• **What is being asked**: Transcribe the lines from the start of the data below through the line with "def xat(px, d): return (px - CX) / F * d", word for word and nothing more.

• **Recorded information**:
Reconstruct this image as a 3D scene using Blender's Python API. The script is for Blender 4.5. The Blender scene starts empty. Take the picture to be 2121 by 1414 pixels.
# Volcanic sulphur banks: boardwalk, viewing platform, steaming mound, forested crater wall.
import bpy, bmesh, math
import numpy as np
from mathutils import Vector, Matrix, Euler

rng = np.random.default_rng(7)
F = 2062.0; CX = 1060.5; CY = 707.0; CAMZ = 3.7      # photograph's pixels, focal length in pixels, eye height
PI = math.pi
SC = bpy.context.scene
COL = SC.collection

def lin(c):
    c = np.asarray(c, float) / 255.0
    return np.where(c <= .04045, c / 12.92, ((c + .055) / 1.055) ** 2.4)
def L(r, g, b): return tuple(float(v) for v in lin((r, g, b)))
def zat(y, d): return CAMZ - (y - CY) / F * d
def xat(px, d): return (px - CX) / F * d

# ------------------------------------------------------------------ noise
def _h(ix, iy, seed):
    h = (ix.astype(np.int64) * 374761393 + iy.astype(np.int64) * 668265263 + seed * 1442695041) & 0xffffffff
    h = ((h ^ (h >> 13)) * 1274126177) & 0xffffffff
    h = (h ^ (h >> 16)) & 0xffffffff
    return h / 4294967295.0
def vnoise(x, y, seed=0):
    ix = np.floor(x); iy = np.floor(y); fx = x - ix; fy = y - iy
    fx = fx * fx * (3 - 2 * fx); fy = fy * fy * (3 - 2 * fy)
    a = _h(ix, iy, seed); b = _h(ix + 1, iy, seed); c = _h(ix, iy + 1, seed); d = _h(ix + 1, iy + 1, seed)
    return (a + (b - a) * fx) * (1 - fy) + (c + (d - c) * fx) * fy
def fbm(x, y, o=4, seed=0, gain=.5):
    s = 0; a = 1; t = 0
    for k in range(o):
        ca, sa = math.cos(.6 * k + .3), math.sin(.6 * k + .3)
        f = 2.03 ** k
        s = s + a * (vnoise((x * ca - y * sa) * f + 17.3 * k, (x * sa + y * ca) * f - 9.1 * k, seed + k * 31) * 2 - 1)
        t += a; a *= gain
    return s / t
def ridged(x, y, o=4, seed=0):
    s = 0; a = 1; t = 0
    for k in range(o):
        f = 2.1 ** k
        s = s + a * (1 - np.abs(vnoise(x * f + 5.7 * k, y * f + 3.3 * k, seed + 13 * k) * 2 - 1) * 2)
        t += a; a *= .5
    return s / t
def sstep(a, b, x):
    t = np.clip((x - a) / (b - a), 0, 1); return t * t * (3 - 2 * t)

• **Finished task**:
Reconstruct this image as a 3D scene using Blender's Python API. The script is for Blender 4.5. The Blender scene starts empty. Take the picture to be 2121 by 1414 pixels.
# Volcanic sulphur banks: boardwalk, viewing platform, steaming mound, forested crater wall.
import bpy, bmesh, math
import numpy as np
from mathutils import Vector, Matrix, Euler

rng = np.random.default_rng(7)
F = 2062.0; CX = 1060.5; CY = 707.0; CAMZ = 3.7      # photograph's pixels, focal length in pixels, eye height
PI = math.pi
SC = bpy.context.scene
COL = SC.collection

def lin(c):
    c = np.asarray(c, float) / 255.0
    return np.where(c <= .04045, c / 12.92, ((c + .055) / 1.055) ** 2.4)
def L(r, g, b): return tuple(float(v) for v in lin((r, g, b)))
def zat(y, d): return CAMZ - (y - CY) / F * d
def xat(px, d): return (px - CX) / F * d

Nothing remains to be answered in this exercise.